Redemption: Accomplished and Applied  John Murray’s book Redemption Accomplished and Applied is an outstanding biblical explanation of Christ’s work for us and in us.  I like this section where Murray talks about regeneration from John 3 – specifically 3:8: The wind blows wherever it pleases. You hear its sound, but you cannot tell where it comes from or where it is going. So it is with everyone born of the Spirit” (NIV).

“…We are instructed by our Lord that for entrance into the kingdom of God we are wholly dependent upon the action of the Holy Spirit, an action of the Holy Spirit which is compared to that action on the part of our parents by which we were born into the world.  We are as dependent upon the Holy Spirit as we are upon the action of our parents in connection with our natural birth.  We were not begotten by our father because we decided to be.  And we were not born of our mother because we decided to be.  We were simply begotten and were born.  We did not decide to be born.”

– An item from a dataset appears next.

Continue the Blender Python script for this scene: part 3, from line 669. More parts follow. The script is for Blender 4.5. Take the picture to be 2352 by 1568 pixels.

“This is the simple but too frequently overlooked truth which our Lord here teaches us.  We do not have spiritual perception of the kingdom of God nor do we enter into it because we willed to or decided to.  If this privilege is ours it is because the Holy Spirit willed it and here all rests upon the Holy Spirit’s decision and action.  He begets or bears when and where he pleases.”

“Is this not the burden of [John 3] verse 8?  Jesus there compares the action of the Spirit to the action of the wind.  The wind blows – this serves to illustrate the factuality, the certainty, the effect of the Spirit’s action.  The wind blows where it wills – this enforces the sovereignty of the Spirit’s action.  The wind is not at our beck and call; neither is the regenerative operation of the Spirit.  ‘Thou canst not tell whence it cometh, and whither it goeth’ – the Spirit’s work is mysterious.  All points up the sovereignty, efficacy, and inscrutability of the Holy Spirit’s work in regeneration.”

John Murray, Redemption Accomplished and Applied, p. 123.